Introduction and minor leagues[edit]

Kennie Steenstra was in the major leagues one year, and had an eleven-year minor league career, going 90-78 in the minors. He was a member of the 1991 and 1992 College World Series All-Tournament Team while at Wichita State University. He was a Baseball America and collegiate All-American in 1991. He played for Team USA when they won the Bronze Medal in the 1991 Pan American Games.

Steenstra was used almost entirely as a starter in his pre-Major League debut career. In fact, he was used as a reliever only 4 times. He saw quite a bit of success in the minors, with a string of three very successful seasons between 1992 and 1994. In 1992 with the Geneva Cubs and Peoria Chiefs, he went a combined 9-3 with a 1.89 ERA. In 1993, he went 14-6 and in 1994 he went 9-7 with a 2.61 ERA for the Orlando Cubs.

Major Leagues[edit]

On May 21, 1998 at the age of 27, Steenstra made his Major League debut with the Chicago Cubs. In one inning against the Los Angeles Dodgers, he gave up one hit, one walk, struck out one and surrendered no runs. The rest of his career would not fare him so well, though. Overall, he finished with a 10.80 ERA in 3 1/3 innings, striking out 4 but giving up 2 home runs (the first to Javy Lopez and the second to Magglio Ordonez).

After the Majors[edit]

After his brief stint in the Majors, Steenstra bounced around in the minors until 2002 in the Atlanta Braves, Seattle Mariners, Arizona Diamondbacks, St. Louis Cardinals, Baltimore Orioles and Florida Marlins organizations.

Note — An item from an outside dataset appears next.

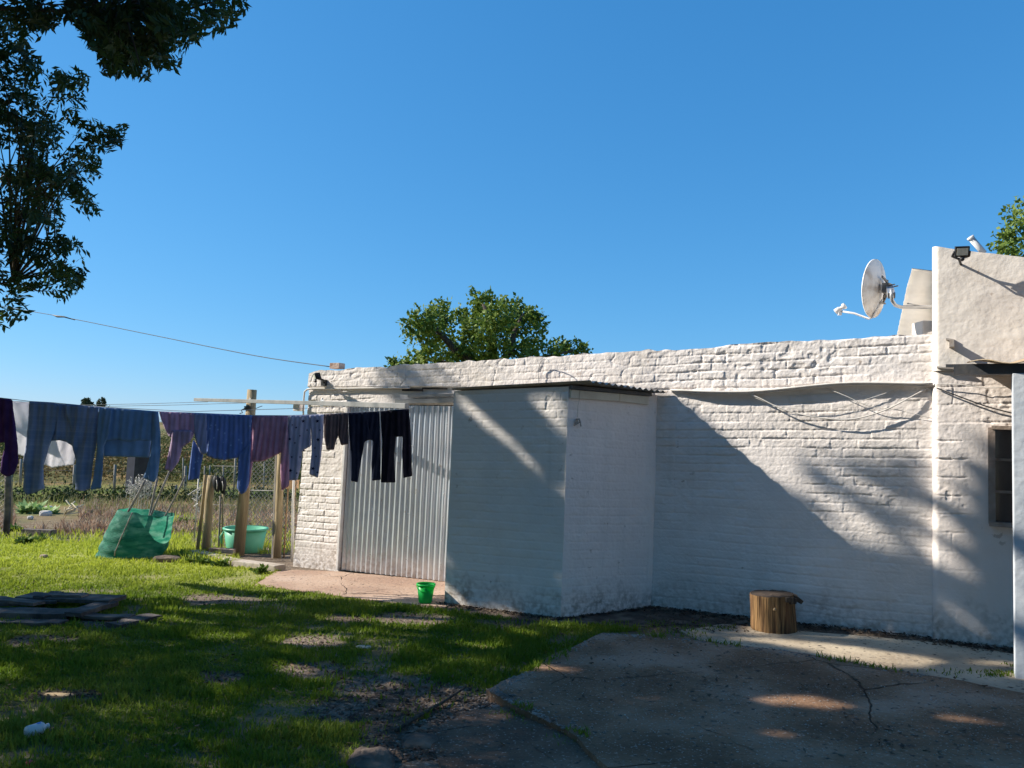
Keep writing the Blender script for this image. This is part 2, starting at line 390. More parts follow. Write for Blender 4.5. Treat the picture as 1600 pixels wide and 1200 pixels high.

After his playing days, Steenstra became the pitching coach for the Lincoln Saltdogs in 2004. Moving to organized baseball with the Baltimore Orioles organization, he was pitching coach for the Delmarva Shorebirds in 2005-2008, Frederick Keys in 2009, the Bowie BaySox in 2010-2012 and Frederick again in 2013-2016. He returned to the Bowie Baysox in 2017-2019.

At last check, he resided in Liberty, MO.

Fast facts[edit]

He was a teammate of Pedro Valdes, Dave Swartzbaugh and Mike Hubbard for six professional seasons - longer than any other teammates. He earned $170,000 in 1998. He wore number 49 while with the Cubs.